Mi amigo, el fotógrafo Gary, llegó al restaurante por un sudadito de cachema con arrocito graneado, camotito sancochado y rocotito molido. Para tomar pidió una jarrita de naranjada heladita. “María, terrible y penoso lo que pasó el domingo con una familia que había salido a tomar lonche. Un chofer borracho que iba con sus amigos embistió el auto donde iban una pareja de esposos y su hija de 14 años, y causó la muerte de los primeros y de la mascotita de la casa.
El asesino huía de la Policía, que lo había sorprendido en falta, en San Miguel. Ese miserable sujeto, que tenía más de seis veces alcohol en la sangre de lo permitido, destruyó de esa manera la felicidad de una familia y causó un trauma eterno para la menor de edad que sobrevivió al accidente.
Pienso que el chofer homicida debe ser condenado a cadena perpetua por todos los agravantes en su caso. Nada devolverá a la vida a los esposos, quienes estaban felices porque el lunes su hijita, la luz de sus ojos, iba a iniciar clases escolares.
En Lima, ya se sabe, uno tiene que manejar como si en Gaza o Cisjordania estuviéramos y alguien disparara bombas a la calle. Es decir, mirando para todos lados y desconfiando de todos los choferes. Porque esta vez fue un borracho miserable, pero bien pudo ser una combi pirata, un conductor de micro estresado y con doce horas de manejo continuo o unos ‘raqueteros’ en fuga de la Policía.

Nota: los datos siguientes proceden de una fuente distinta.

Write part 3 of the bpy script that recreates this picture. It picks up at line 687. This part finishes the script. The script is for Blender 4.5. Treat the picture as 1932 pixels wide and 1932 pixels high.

La gente se ha cansado de pedir penas más duras para los infractores de tránsito. Pero si no los mandamos a la cárcel por varios años, esto seguirá pasando. Se debe considerar a esos que se pasan la luz roja o manejan de manera temeraria como asesinos al volante. Porque el vehículo que conducen se convierte, en sus manos, en una máquina de matar. Y las unidades infractoras deben ser destruidas como disuación a otros choferes.